Identify all lines of the data containing the string "wide" and copy them.

DATA PROVIDED:
* * * * * * *
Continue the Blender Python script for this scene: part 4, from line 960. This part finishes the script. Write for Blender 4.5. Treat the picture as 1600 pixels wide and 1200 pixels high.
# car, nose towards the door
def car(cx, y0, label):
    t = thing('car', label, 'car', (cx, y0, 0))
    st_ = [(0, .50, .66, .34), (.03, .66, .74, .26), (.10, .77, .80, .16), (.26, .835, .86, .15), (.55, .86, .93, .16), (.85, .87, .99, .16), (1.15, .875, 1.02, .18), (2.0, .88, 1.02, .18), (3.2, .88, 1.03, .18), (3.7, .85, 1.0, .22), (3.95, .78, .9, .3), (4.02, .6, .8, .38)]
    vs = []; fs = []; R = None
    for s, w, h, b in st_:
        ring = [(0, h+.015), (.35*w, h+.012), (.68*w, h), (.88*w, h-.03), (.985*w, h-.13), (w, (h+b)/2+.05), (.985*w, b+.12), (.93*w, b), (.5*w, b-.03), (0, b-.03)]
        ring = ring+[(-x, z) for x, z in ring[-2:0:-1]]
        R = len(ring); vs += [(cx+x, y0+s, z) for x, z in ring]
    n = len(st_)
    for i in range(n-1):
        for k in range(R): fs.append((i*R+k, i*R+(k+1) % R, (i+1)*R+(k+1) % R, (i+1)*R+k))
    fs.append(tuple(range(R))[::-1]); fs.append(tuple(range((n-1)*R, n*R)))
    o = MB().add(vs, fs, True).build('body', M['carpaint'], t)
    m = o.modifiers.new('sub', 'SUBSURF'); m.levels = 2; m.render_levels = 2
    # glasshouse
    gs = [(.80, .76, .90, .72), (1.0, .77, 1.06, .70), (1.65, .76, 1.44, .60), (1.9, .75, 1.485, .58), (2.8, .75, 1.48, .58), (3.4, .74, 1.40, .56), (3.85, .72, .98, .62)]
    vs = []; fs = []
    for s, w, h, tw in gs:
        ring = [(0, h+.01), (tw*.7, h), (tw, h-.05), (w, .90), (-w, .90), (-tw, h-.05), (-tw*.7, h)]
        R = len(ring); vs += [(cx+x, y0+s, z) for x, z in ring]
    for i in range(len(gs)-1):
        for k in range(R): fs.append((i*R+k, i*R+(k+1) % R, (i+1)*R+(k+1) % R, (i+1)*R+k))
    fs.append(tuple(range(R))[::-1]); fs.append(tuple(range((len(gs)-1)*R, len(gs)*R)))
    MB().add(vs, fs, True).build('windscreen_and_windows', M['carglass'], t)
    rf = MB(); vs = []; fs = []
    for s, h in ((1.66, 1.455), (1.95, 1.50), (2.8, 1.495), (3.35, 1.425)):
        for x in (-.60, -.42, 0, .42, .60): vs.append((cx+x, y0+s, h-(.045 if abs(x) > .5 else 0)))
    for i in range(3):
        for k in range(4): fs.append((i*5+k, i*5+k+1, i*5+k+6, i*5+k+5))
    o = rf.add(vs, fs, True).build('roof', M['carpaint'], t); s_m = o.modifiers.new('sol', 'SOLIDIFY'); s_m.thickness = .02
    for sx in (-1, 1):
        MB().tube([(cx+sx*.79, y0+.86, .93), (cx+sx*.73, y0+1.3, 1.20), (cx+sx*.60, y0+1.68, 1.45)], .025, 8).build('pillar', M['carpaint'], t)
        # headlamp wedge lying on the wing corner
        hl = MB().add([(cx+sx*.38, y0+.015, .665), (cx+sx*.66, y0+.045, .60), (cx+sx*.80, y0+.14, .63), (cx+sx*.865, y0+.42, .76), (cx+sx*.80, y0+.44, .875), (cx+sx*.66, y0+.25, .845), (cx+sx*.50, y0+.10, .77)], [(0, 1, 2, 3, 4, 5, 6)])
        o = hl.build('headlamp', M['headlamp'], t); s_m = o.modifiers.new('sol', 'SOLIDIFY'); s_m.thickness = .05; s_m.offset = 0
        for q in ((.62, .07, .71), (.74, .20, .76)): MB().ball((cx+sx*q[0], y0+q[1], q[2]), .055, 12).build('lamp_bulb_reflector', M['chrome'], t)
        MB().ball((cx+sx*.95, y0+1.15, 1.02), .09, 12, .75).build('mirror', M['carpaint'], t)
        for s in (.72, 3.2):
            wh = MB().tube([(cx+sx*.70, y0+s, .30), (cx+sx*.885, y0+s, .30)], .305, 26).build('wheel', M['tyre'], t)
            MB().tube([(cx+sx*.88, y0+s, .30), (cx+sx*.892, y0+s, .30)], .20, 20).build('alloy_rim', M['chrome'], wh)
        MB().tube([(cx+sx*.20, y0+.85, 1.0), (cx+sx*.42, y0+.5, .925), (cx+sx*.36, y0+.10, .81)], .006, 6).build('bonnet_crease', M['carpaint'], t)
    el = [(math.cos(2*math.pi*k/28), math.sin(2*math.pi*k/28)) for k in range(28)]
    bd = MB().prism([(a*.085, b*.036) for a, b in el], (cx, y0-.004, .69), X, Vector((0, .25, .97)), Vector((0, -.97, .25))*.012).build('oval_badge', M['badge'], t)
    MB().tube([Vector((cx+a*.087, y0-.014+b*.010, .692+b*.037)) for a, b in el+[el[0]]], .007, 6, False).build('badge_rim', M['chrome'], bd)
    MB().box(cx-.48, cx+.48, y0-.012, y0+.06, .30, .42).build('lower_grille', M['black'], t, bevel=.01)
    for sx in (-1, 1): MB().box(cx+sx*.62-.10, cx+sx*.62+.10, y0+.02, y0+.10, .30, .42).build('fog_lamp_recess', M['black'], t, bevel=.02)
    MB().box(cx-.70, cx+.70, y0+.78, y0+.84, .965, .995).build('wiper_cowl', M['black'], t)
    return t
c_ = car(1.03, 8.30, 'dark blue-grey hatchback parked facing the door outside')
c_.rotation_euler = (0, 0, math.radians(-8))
* * * * * * *
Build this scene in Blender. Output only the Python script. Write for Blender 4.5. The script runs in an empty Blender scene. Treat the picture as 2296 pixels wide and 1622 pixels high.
* * * * * * *
THE OUTPUT:
Continue the Blender Python script for this scene: part 4, from line 960. This part finishes the script. Write for Blender 4.5. Treat the picture as 1600 pixels wide and 1200 pixels high.
Build this scene in Blender. Output only the Python script. Write for Blender 4.5. The script runs in an empty Blender scene. Treat the picture as 2296 pixels wide and 1622 pixels high.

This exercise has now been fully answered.